未来への10カウント 9話(最終回) 感想|これからも不撓不屈の精神で!
意外と…というのも何ですが、上手くまとまりましたね。
もちろん、「終わり良ければすべて良し」とまでは行かず、
桐沢(木村拓哉)に関する内容や設定を盛り込み過ぎてしまったために、
前半はそれらをゆったりと片付けていって
残った時間でやっと「京明高校対策」に突貫工事で取り掛かり始める…みたいな
時間配分の甘さが目につく所はあったんですが。
それでも、熱くなれる見所が押さえられていたから、
想像よりも満足に見終える事が出来たんだと思います。
部員1人1人に応援メッセージを贈るくだりには、卒業式を見ている感覚を覚えて、
これから新たな舞台へと羽ばたいていくみんなを鼓舞しているようで素敵。
ボクシング部全員で円陣を組むのも、"チーム"がはっきり見えて素敵。
どちらも学園モノでは王道なんですけど、
王道は王道なりに、視覚で印象に残りやすいという良さがある。
そこでバランスをとってきたのは巧妙な技ではあるなぁと。
そして…水野(山田杏奈)のリベンジもしっかり回収。
現実世界ではあんなに優しい言葉を
かけてくれないかもしれないけれども、
それでも、時を超えて再び戦った相手だと思うと、グッと来ますよねぇ。
視聴者によっては賛否両論ありそうな、インターハイ優勝まで見せなかった件については、
個人的には"あえて"描かないのが英断だった気がします。
本作はあくまでも「新たな未来に向かって走り出す人々」を描く作品であって、
シンデレラストーリーを描く作品ではないですからね。
運動部の憧れであろうインターハイにまで触れてしまったら
目標を達成した=ピリオドを打った事にもなってしまい、
極端に言えば、それはもう、本作の掲げてきたテーマからは離れてしまう。
人生はまだまだ長い。
桐沢と折原(満島ひかり)の二人三脚生活も始まったばかりだし、
高校生には夢や希望がたんまりある。
「どんな困難があっても負けずに立ち上がる事」を
意味する熟語「不撓不屈」をラストに持ってきたお陰で、
物語は終わっても、画面上ではもう見られないだけで
これからも彼らの挑戦は続いていくんだろうな…という"少し先の未来"を想像させられる
余韻を残す終わり方になっていたのは良かったです。
恋愛要素入れ過ぎ!もっとスポ根を見せて欲しい!
西条(村上虹郎)の見せ方が勿体ない!など、いろいろ不満はありましたが、
ここまで見てみると、それなりに"チームらしさ"は保たれていたんじゃないかとも思います。
キャスティングによる"大人の事情"はまぁ…
引退しても謎に部室にい続けて、途中から西条が登場するようになったのも、
本人には意欲があっても、大怪我を負ってしまう可能性の高いボクシングを
事務所の意向でガッツリやらせなかったからっていうのも
ありそうなんですけどね。

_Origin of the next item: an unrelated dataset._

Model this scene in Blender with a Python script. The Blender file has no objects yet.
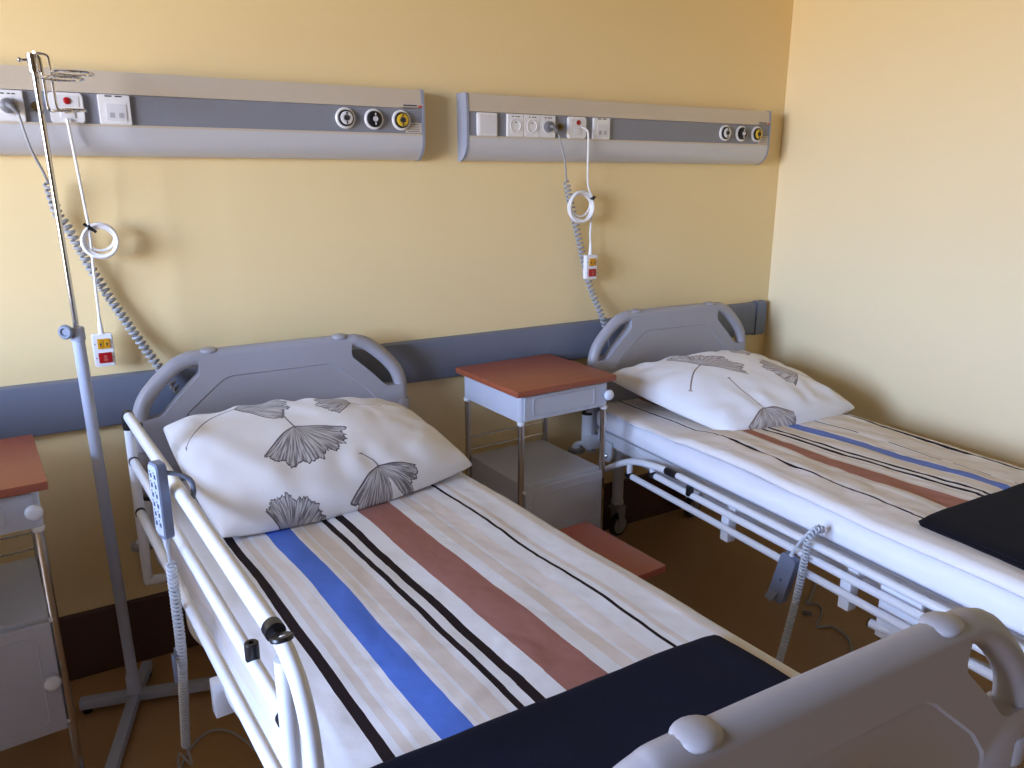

←素人の勝手な憶測です
でも、基本的に誰かに偏る事なく、桐沢や部員たち、それぞれの見せ場を
ほぼ平等に作ってきたのは、近年の作品では珍しい気がします。
あの「あすなろ抱き」で話題を呼んだ木村拓哉さんだから、
ハグシーンにパロディを含ませるなどしてもっと遊びそうなものを、
贅沢に引きで撮ったのも。
“2人の結婚"がさり気なく分かる演出が施されていたのも。
話の腰を折らないように、恋愛パートを上品にまとめようという意図が伝わってきて、
最終回ではそこまで嫌悪感はありませんでした。
回想を見ると改めてびっくりするのは、当時の木村拓哉さんが
いかに暗い表情をされていてボソボソ声だったか…という事。
徐々に変わっていくと、元々備わっている「ザ・キムタク」っぽい頼もしさも感じさせつつ、
時にふとした影を覗かせる、"お馴染み"と"新しさ"が融合された主人公になっていたと思います。